The real summer rule: Stop treating heat like a minor inconvenience

The problem with high-intensity cities is that they rarely admit the body exists. The city wants output, speed, visibility, meetings, deadlines, performance. Summer wants shade, water, sleep and a slower rhythm. Somewhere between the two sits your nervous system, holding an iced matcha and trying not to collapse.

So when we talk about coping with burnout during Gulf summers, we aren't talking about becoming less ambitious. We are talking about becoming less delusional. Extreme heat affects the body. The body affects the mind. The mind affects work. Work affects life. Stunningly, we aren't machines, despite what calendar apps suggest.
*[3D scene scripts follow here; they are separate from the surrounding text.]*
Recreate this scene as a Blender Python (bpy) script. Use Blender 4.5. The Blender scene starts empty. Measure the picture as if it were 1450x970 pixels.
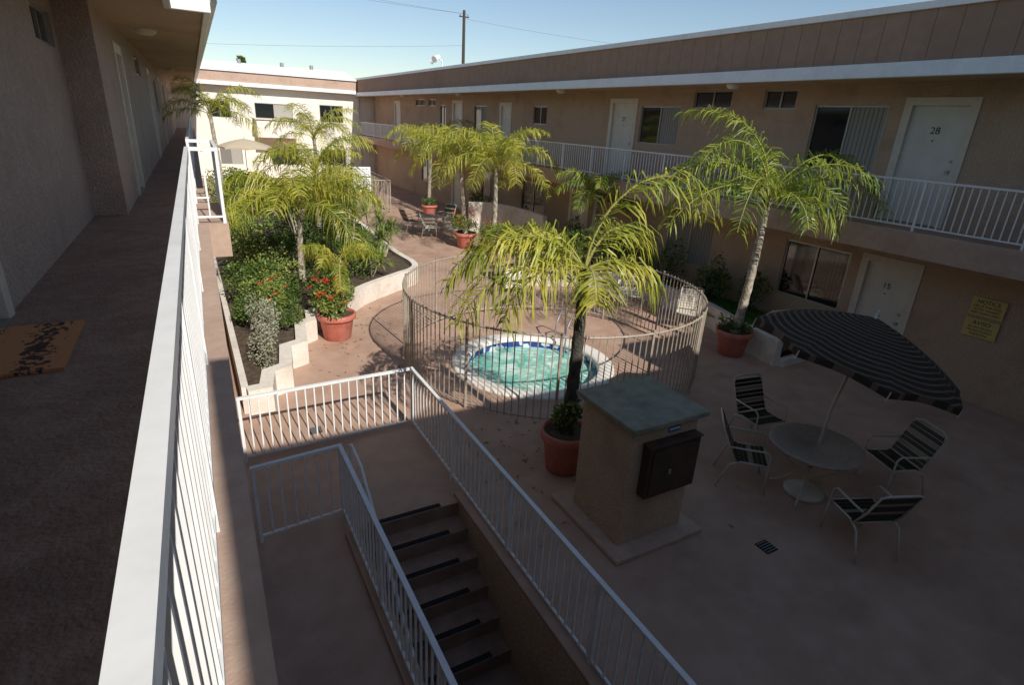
import bpy, math, random
import numpy as np
from mathutils import Vector, Matrix
random.seed(7)
scene=bpy.context.scene
scene.view_settings.view_transform='Standard'
try: scene.view_settings.look='None'
except Exception: pass
scene.view_settings.exposure=0
COL=scene.collection
# ------------------------------------------------------------------ materials
def mat(name,c1,c2=None,scale=8,rough=.8,bump=0,bscale=60,metal=0,trans=0,detail=3,c3=None,c3scale=1.2,spec=.4,contrast=(.35,.65),coord='Object'):
    m=bpy.data.materials.new(name);m.use_nodes=True
    nt=m.node_tree;N=nt.nodes;L=nt.links
    b=N['Principled BSDF'];b.inputs['Roughness'].default_value=rough;b.inputs['Metallic'].default_value=metal
    b.inputs['Specular IOR Level'].default_value=spec
    b.inputs['Base Color'].default_value=(*c1,1)
    tc=N.new('ShaderNodeTexCoord')
    out=None
    if c2:
        n=N.new('ShaderNodeTexNoise');n.inputs['Scale'].default_value=scale;n.inputs['Detail'].default_value=detail
        L.new(tc.outputs[coord],n.inputs['Vector'])
        r=N.new('ShaderNodeValToRGB');r.color_ramp.elements[0].color=(*c1,1);r.color_ramp.elements[1].color=(*c2,1)
        r.color_ramp.elements[0].position=contrast[0];r.color_ramp.elements[1].position=contrast[1]
        L.new(n.outputs['Fac'],r.inputs['Fac']);out=r.outputs['Color']
        if c3:
            n2=N.new('ShaderNodeTexNoise');n2.inputs['Scale'].default_value=c3scale;n2.inputs['Detail'].default_value=5
            n2.inputs['Roughness'].default_value=.68
            L.new(tc.outputs[coord],n2.inputs['Vector'])
            mr=N.new('ShaderNodeMapRange');mr.inputs['From Min'].default_value=.48;mr.inputs['From Max'].default_value=.72
            L.new(n2.outputs['Fac'],mr.inputs['Value'])
            mx=N.new('ShaderNodeMixRGB');L.new(mr.outputs['Result'],mx.inputs['Fac']);L.new(out,mx.inputs['Color1']);mx.inputs['Color2'].default_value=(*c3,1)
            out=mx.outputs['Color']
        L.new(out,b.inputs['Base Color'])
    if bump:
        n=N.new('ShaderNodeTexNoise');n.inputs['Scale'].default_value=bscale;n.inputs['Detail'].default_value=2
        L.new(tc.outputs[coord],n.inputs['Vector'])
        bp=N.new('ShaderNodeBump');bp.inputs['Strength'].default_value=bump;bp.inputs['Distance'].default_value=.02
        L.new(n.outputs['Fac'],bp.inputs['Height']);L.new(bp.outputs['Normal'],b.inputs['Normal'])
    if trans:
        t=N.new('ShaderNodeBsdfTranslucent')
        if out: L.new(out,t.inputs['Color'])
        else: t.inputs['Color'].default_value=(*c1,1)
        mx=N.new('ShaderNodeMixShader');mx.inputs['Fac'].default_value=trans
        L.new(b.outputs[0],mx.inputs[1]);L.new(t.outputs[0],mx.inputs[2]);L.new(mx.outputs[0],N['Material Output'].inputs['Surface'])
    return m
def stripes(name,ca,cb,freq,axis=0,rough=.7,radial=False,duty=.5):
    m=bpy.data.materials.new(name);m.use_nodes=True
    nt=m.node_tree;N=nt.nodes;L=nt.links;b=N['Principled BSDF'];b.inputs['Roughness'].default_value=rough;b.inputs['Specular IOR Level'].default_value=.15
    tc=N.new('ShaderNodeTexCoord');s=N.new('ShaderNodeSeparateXYZ');L.new(tc.outputs['Object'],s.inputs[0])
    if radial:
        cx=N.new('ShaderNodeCombineXYZ');L.new(s.outputs[0],cx.inputs[0]);L.new(s.outputs[1],cx.inputs[1])
        ln=N.new('ShaderNodeVectorMath');ln.operation='LENGTH';L.new(cx.outputs[0],ln.inputs[0]);v=ln.outputs['Value']
    else: v=s.outputs[axis]
    a=N.new('ShaderNodeMath');a.operation='MULTIPLY';a.inputs[1].default_value=freq;L.new(v,a.inputs[0])
    f=N.new('ShaderNodeMath');f.operation='FRACT';L.new(a.outputs[0],f.inputs[0])
    g=N.new('ShaderNodeMath');g.operation='GREATER_THAN';g.inputs[1].default_value=duty;L.new(f.outputs[0],g.inputs[0])
    mx=N.new('ShaderNodeMixRGB');mx.inputs['Color1'].default_value=(*ca,1);mx.inputs['Color2'].default_value=(*cb,1)
    L.new(g.outputs[0],mx.inputs['Fac']);L.new(mx.outputs[0],b.inputs['Base Color'])
    return m
M={}
M['stucco']=mat('stucco_tan',(.45,.32,.22),(.58,.43,.305),40,.92,.9,38,c3=(.40,.28,.19),c3scale=.9)
M['stuccoL']=mat('stucco_pinkish',(.42,.32,.25),(.54,.42,.335),34,.92,.9,36,c3=(.40,.305,.24),c3scale=1.2)
M['cream']=mat('stucco_cream',(.77,.71,.61),(.82,.77,.68),20,.9,.4,40)
M['stucco_light']=mat('stucco_planter',(.73,.66,.57),(.80,.73,.64),14,.9,.6,40,c3=(.60,.50,.40),c3scale=1.6)
M['ground']=mat('painted_concrete',(.44,.285,.205),(.50,.335,.25),2.6,.6,.25,45,c3=(.35,.22,.16),c3scale=.8,spec=.22,detail=6)
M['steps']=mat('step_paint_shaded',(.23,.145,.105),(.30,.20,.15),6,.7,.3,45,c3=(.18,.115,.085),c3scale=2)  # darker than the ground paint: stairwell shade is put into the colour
M['walk']=mat('walkway_coating',(.29,.185,.135),(.37,.25,.185),9,.65,.7,40,c3=(.23,.145,.105),c3scale=1.8,spec=.25)
M['slab']=mat('slab_edge_paint',(.45,.31,.235),(.50,.36,.275),10,.85,.15,60,c3=(.38,.26,.195))
M['siding']=mat('brown_siding',(.32,.20,.135),(.36,.23,.16),6,.8,.2,80,c3=(.29,.18,.12),c3scale=.5)
M['white']=mat('white_paint',(.78,.78,.77),(.83,.83,.82),12,.4,.03,40,c3=(.70,.70,.69),c3scale=2)
M['trim']=mat('cream_trim',(.66,.59,.48),(.72,.65,.54),9,.6)
M['door']=mat('door_paint',(.66,.62,.54),(.72,.68,.60),4,.5)
M['tanmetal']=mat('tan_metal',(.33,.27,.21),(.43,.36,.285),12,.5)
M['glass']=mat('window_glass',(.015,.017,.02),rough=.06,spec=.8)
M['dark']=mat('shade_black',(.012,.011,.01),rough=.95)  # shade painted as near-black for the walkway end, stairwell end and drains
M['alu']=mat('aluminium_frame',(.45,.43,.40),rough=.4,metal=.6)
M['blind']=stripes('vertical_blinds',(.36,.34,.30),(.20,.19,.17),11,1,duty=.7)
M['roofwhite']=mat('white_roof',(.76,.75,.73),(.81,.80,.78),2,.8)
M['terra']=mat('terracotta',(.46,.13,.09),(.56,.19,.13),6,.6,.15,30,c3=(.42,.20,.155),c3scale=3)
M['soil']=mat('soil',(.06,.042,.028),(.12,.085,.055),12,1,.8,30)
M['leaf']=mat('shrub_leaves',(.055,.11,.02),(.17,.24,.05),4.5,.45,trans=.22,detail=1)
M['leaf2']=mat('light_shrub_leaves',(.13,.20,.04),(.32,.36,.09),5,.45,trans=.25,detail=1)
M['leafgrey']=mat('grey_shrub_leaves',(.22,.23,.15),(.38,.37,.26),7,.7,detail=1)
M['palm']=mat('palm_fronds',(.12,.20,.022),(.35,.39,.05),2.2,.4,trans=.42,contrast=(.38,.62),detail=1)
M['palmY']=mat('palm_fronds_yellowish',(.26,.31,.03),(.56,.52,.08),2.2,.4,trans=.42,contrast=(.38,.62),detail=1)
M['rachis']=mat('palm_stems',(.30,.29,.08),rough=.5)
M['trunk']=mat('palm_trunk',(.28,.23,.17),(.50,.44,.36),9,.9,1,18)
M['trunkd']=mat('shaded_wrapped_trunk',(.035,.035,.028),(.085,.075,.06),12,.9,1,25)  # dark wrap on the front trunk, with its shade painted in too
M['red']=mat('red_petals',(.72,.02,.015),rough=.5)
M['yel']=mat('yellow_sign',(.60,.48,.16),(.66,.53,.20),5,.5)
M['black']=mat('black_print',(.02,.02,.02),rough=.6)
M['strapd']=mat('dark_straps',(.014,.020,.013),rough=.45)
M['strapl']=mat('cream_straps',(.26,.225,.15),rough=.45)
M['strapw']=mat('white_straps',(.66,.60,.50),rough=.45)
M['frame']=mat('white_tube',(.56,.51,.42),rough=.35)
M['table']=mat('table_top',(.36,.285,.235),(.43,.35,.29),18,.45,spec=.25)
M['panel']=mat('brown_panel',(.065,.037,.026),(.085,.052,.036),6,.5,spec=.25)
M['cap']=mat('green_grey_cap',(.25,.245,.19),(.31,.305,.24),7,.75,.3,20,c3=(.19,.19,.145),c3scale=3,spec=.12)
M['blue']=mat('blue_label',(.03,.16,.35),rough=.4)
M['padc']=mat('concrete_pad',(.47,.33,.25),(.54,.39,.30),9,.85,.4,40)
M['coping']=mat('pool_coping',(.74,.68,.60),(.80,.75,.68),12,.7,.3,50)
M['nose']=mat('grit_strip',(.012,.012,.012),(.02,.02,.02),60,.95)
M['metal']=mat('grey_metal',(.3,.3,.3),rough=.45,metal=.5)
M['wood']=mat('pole_wood',(.06,.045,.035),rough=.9)
M['litter']=mat('dry_leaves',(.13,.09,.03),(.28,.20,.07),5,.9)
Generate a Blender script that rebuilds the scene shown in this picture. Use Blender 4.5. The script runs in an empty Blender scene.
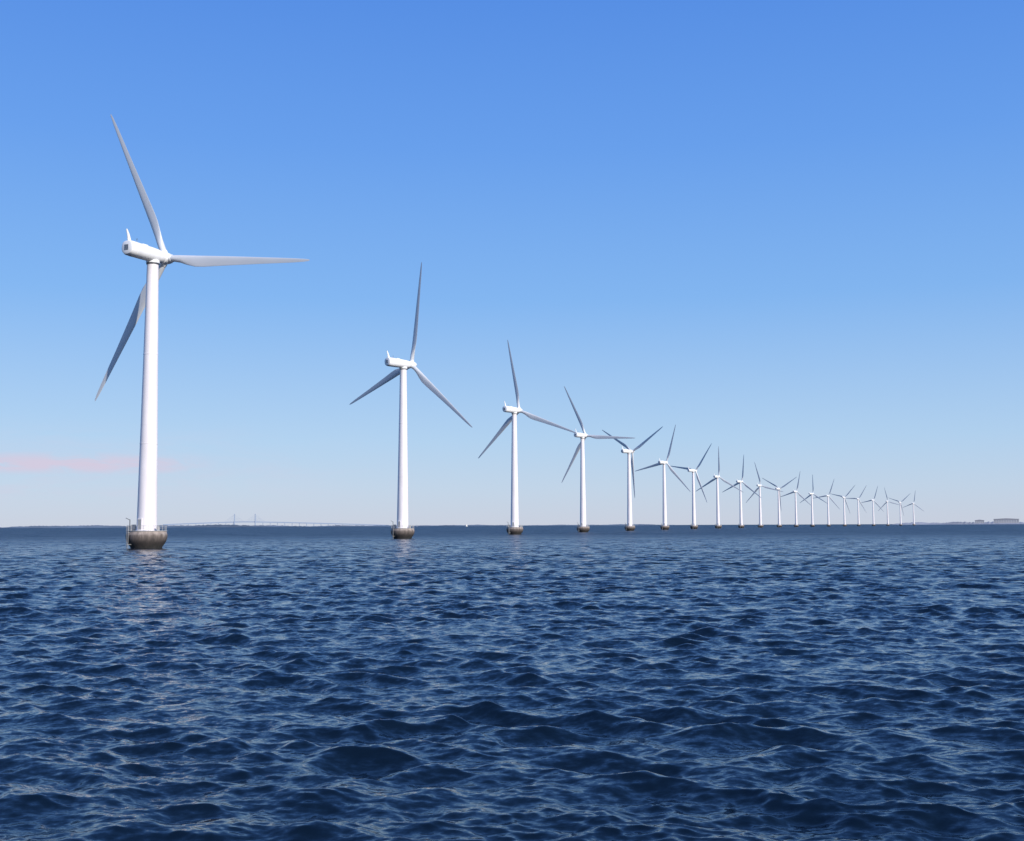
import bpy, bmesh, math, random
import numpy as np
from mathutils import Vector, Matrix
random.seed(4); rng = np.random.default_rng(31)
S = bpy.context.scene
S.view_settings.view_transform='Standard'; S.view_settings.look='None'; S.view_settings.exposure=0; S.view_settings.gamma=1
COL = S.collection
CAM_H=4.6
SUN_AZ=math.radians(138); SUN_EL=math.radians(28)

# ---------------------------------------------------------------- helpers
def new_mat(name):
    m=bpy.data.materials.new(name); m.use_nodes=True
    nt=m.node_tree; b=nt.nodes['Principled BSDF']; return m,nt,b
def N(nt,t,**kw):
    n=nt.nodes.new(t)
    for k,v in kw.items(): setattr(n,k,v)
    return n
def math_n(nt,op,a,b=None,c=None,clamp=False):
    n=nt.nodes.new('ShaderNodeMath'); n.operation=op; n.use_clamp=clamp
    for i,v in enumerate((a,b,c)):
        if v is None: continue
        if isinstance(v,(int,float)): n.inputs[i].default_value=v
        else: nt.links.new(v,n.inputs[i])
    return n.outputs[0]
def smooth(nt,v,a,b,lo=0,hi=1):
    n=nt.nodes.new('ShaderNodeMapRange'); n.interpolation_type='SMOOTHSTEP'
    nt.links.new(v,n.inputs[0])
    for i,x in enumerate((a,b,lo,hi)): n.inputs[i+1].default_value=x
    return n.outputs[0]
def paint(name,col,rough=0.4,var=0.06,scale=(0.6,0.6,0.12)):
    m,nt,b=new_mat(name)
    tc=N(nt,'ShaderNodeTexCoord'); mp=N(nt,'ShaderNodeMapping'); mp.inputs['Scale'].default_value=scale
    no=N(nt,'ShaderNodeTexNoise'); no.inputs['Scale'].default_value=1; no.inputs['Detail'].default_value=5
    nt.links.new(tc.outputs['Object'],mp.inputs[0]); nt.links.new(mp.outputs[0],no.inputs['Vector'])
    cr=N(nt,'ShaderNodeValToRGB')
    cr.color_ramp.elements[0].position=.3; cr.color_ramp.elements[1].position=.7
    cr.color_ramp.elements[0].color=(*[c*(1-var) for c in col],1); cr.color_ramp.elements[1].color=(*[min(1,c*(1+var*.5)) for c in col],1)
    nt.links.new(no.outputs[0],cr.inputs[0]); nt.links.new(cr.outputs[0],b.inputs['Base Color'])
    b.inputs['Roughness'].default_value=rough
    return m
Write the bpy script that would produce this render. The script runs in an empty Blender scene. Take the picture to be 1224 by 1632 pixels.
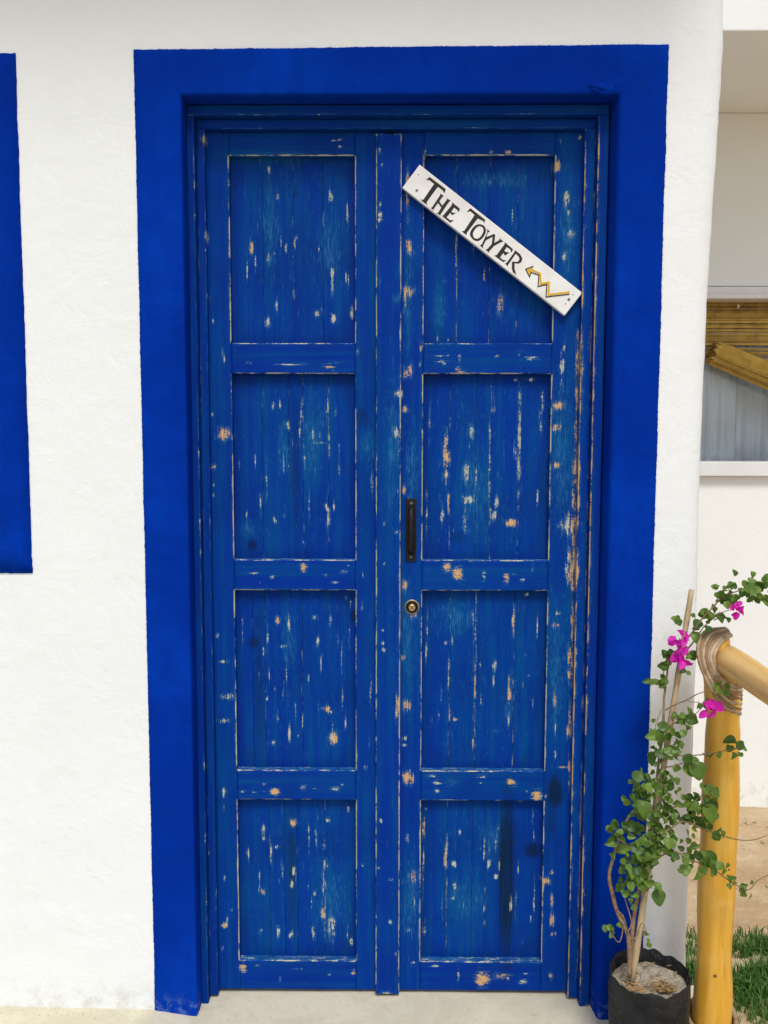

This summer, the goal isn't to disappear completely, though tempting. The goal is to work with the heat rather than against it: slow down during peak hours, drink water before your mood becomes a legal issue, move demanding tasks to cooler parts of the day, keep your fitness routine alive, protect sleep, and stop treating exhaustion as a moral failure.

Because in a high-intensity city, rest isn't laziness. Sometimes it is strategy. Sometimes it is survival. And sometimes it is simply the only reasonable response to a weather app that looks like it is threatening you personally.